> Work to be completed: Reproduce each line that includes the word "from".

> Excerpted data:
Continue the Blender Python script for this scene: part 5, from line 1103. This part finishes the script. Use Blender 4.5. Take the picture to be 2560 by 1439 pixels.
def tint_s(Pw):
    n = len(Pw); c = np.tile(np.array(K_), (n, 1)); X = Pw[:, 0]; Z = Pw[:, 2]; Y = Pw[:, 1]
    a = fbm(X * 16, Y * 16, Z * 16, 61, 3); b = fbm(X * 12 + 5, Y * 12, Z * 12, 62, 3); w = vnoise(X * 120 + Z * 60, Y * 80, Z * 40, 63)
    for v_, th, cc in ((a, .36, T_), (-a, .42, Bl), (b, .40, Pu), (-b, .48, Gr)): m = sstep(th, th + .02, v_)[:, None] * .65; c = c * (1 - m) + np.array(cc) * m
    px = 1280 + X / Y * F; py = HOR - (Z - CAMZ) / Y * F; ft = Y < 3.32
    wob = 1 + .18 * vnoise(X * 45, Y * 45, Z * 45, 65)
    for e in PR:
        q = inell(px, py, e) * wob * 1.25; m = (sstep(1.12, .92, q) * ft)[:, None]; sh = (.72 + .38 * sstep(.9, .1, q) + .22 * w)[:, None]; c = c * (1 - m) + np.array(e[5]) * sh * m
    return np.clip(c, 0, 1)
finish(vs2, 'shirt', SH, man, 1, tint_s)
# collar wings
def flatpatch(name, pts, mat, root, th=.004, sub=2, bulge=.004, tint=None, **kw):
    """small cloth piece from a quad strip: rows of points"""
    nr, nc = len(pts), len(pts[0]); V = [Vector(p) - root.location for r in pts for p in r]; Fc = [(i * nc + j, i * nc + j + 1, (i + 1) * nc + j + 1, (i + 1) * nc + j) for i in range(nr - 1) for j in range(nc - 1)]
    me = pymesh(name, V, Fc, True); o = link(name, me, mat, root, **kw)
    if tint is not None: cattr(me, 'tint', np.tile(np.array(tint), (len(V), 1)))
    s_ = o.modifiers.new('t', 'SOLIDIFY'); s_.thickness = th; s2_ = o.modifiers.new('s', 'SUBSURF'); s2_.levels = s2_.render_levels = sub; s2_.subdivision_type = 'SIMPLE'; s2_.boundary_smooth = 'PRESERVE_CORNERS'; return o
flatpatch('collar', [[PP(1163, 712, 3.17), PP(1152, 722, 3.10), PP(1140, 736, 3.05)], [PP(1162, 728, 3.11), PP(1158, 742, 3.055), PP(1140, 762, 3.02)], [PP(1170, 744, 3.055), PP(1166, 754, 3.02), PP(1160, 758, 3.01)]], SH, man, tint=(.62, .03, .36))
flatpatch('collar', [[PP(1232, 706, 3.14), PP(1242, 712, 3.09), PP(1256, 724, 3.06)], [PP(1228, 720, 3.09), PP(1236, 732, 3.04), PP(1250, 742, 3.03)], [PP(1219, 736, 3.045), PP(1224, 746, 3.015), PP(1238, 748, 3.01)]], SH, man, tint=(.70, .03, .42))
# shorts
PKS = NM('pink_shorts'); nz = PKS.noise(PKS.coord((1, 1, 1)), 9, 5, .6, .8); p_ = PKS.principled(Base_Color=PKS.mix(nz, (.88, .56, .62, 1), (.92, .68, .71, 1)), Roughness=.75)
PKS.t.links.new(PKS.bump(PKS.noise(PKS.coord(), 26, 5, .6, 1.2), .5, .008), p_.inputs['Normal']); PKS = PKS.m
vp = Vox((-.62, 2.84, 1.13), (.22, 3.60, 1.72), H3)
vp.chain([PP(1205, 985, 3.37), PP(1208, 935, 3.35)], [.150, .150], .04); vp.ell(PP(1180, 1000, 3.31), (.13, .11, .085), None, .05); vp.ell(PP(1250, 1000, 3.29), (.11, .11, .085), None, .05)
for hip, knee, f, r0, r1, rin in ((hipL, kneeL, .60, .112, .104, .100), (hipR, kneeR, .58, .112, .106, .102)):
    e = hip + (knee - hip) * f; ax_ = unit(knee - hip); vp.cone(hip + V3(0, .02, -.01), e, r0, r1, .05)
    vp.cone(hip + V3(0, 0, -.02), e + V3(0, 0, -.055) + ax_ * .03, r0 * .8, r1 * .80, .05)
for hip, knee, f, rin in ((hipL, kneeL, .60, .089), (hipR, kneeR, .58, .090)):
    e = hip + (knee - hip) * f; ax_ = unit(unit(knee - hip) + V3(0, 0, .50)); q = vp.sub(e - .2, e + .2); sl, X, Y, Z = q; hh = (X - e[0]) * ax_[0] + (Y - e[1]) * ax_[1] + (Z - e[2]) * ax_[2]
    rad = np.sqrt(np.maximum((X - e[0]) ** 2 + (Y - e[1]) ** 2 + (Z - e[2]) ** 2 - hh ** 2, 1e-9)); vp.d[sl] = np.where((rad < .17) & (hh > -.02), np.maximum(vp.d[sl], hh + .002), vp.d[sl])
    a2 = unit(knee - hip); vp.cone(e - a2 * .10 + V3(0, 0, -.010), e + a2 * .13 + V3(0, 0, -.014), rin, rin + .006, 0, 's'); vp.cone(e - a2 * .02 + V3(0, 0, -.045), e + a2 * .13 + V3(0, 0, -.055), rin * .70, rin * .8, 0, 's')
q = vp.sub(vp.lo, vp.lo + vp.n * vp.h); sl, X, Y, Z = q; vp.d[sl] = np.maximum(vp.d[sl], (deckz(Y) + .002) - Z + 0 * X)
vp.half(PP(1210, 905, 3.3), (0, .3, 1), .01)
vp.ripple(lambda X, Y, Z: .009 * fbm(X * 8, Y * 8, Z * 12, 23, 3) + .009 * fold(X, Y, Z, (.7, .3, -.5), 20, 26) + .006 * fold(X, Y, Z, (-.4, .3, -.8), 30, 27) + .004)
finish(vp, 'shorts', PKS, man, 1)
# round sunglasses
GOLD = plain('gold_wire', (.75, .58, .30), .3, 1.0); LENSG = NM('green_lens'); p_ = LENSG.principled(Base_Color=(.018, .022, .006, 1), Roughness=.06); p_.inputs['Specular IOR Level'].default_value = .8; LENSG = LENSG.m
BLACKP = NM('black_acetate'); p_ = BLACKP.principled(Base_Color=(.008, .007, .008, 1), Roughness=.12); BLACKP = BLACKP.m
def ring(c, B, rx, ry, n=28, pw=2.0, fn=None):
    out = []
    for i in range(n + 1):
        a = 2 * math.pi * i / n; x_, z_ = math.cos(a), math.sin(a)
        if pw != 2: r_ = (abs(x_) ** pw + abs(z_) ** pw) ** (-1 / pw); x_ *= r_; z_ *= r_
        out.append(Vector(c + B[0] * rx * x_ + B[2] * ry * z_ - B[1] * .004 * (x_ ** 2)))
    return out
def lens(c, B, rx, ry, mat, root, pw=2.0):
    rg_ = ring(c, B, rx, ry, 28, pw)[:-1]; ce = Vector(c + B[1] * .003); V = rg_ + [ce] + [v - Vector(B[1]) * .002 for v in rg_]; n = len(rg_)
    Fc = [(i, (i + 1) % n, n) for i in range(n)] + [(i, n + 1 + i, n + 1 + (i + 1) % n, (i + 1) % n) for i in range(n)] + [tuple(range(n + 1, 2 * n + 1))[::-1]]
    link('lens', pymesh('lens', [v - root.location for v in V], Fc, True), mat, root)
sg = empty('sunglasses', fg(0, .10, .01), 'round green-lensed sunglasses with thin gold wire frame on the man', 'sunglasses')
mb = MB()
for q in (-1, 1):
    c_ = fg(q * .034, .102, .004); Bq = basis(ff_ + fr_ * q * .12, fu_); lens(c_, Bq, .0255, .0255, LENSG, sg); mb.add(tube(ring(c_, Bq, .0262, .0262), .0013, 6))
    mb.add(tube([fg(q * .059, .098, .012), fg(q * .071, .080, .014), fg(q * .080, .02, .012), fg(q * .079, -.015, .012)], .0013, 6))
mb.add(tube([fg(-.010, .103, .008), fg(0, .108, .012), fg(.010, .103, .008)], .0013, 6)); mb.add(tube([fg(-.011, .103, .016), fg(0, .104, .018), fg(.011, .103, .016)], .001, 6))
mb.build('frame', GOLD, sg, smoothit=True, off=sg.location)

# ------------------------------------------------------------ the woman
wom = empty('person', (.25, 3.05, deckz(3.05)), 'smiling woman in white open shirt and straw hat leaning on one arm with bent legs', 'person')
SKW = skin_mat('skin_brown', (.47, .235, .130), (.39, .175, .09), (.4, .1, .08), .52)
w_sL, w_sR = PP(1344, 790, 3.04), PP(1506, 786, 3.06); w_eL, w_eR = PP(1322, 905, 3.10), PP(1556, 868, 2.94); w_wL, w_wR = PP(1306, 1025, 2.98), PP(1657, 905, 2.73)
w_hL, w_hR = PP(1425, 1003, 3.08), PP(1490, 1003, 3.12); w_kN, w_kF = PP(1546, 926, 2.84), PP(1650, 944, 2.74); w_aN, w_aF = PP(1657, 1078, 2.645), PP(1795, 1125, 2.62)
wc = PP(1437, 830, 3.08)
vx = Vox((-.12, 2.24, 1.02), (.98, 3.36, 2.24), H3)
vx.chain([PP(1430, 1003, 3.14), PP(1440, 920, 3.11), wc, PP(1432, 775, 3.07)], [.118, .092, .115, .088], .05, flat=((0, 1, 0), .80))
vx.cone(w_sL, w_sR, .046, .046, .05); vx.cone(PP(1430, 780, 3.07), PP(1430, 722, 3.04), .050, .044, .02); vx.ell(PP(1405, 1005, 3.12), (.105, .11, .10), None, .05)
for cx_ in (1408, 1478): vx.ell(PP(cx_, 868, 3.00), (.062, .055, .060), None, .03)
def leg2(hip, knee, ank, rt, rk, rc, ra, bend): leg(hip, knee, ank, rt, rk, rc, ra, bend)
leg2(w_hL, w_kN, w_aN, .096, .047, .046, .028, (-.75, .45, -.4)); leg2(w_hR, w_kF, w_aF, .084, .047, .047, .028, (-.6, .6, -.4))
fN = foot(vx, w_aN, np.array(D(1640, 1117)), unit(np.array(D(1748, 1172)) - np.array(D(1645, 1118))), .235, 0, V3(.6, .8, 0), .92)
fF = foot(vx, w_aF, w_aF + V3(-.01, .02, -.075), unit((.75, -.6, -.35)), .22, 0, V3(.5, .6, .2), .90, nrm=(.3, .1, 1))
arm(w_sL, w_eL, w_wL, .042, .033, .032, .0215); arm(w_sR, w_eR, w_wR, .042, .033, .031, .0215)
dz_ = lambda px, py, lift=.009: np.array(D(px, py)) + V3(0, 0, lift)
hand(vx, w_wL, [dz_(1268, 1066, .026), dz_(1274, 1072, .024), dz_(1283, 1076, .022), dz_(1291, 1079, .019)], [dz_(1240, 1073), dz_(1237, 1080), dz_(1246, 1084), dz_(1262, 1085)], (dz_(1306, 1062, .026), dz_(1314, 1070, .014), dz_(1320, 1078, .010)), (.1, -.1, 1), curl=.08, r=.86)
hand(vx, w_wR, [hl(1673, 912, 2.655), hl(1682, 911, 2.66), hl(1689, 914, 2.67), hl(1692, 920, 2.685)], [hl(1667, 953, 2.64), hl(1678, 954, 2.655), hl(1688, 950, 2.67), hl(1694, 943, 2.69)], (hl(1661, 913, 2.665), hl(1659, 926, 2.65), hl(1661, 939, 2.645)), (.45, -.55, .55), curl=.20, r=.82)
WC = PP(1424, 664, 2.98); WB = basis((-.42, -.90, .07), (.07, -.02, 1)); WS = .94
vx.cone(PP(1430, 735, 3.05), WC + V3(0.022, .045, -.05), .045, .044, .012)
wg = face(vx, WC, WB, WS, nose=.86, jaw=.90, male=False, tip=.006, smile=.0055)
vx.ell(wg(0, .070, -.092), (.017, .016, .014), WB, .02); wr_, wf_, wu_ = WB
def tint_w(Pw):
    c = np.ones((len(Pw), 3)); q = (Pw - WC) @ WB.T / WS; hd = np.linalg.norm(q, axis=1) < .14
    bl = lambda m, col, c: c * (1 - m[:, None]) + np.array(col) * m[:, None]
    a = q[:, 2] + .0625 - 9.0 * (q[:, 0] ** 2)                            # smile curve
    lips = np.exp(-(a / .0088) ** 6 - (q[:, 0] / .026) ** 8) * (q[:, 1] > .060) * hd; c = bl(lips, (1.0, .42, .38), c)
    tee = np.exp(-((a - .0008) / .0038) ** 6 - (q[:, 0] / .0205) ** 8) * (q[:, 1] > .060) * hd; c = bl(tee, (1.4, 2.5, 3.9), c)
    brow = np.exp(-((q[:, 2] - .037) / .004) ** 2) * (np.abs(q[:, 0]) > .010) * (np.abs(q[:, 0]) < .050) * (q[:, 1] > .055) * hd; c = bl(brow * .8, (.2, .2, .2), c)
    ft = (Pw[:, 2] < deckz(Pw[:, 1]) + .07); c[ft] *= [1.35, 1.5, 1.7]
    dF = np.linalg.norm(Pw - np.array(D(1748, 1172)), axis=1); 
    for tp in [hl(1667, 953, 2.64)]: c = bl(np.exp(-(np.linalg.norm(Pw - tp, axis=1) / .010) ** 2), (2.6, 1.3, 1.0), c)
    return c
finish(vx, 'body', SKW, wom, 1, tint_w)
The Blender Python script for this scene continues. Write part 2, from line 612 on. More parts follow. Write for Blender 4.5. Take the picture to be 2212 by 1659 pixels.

> Solution to this exercise:
Continue the Blender Python script for this scene: part 5, from line 1103. This part finishes the script. Use Blender 4.5. Take the picture to be 2560 by 1439 pixels.
    """small cloth piece from a quad strip: rows of points"""
The Blender Python script for this scene continues. Write part 2, from line 612 on. More parts follow. Write for Blender 4.5. Take the picture to be 2212 by 1659 pixels.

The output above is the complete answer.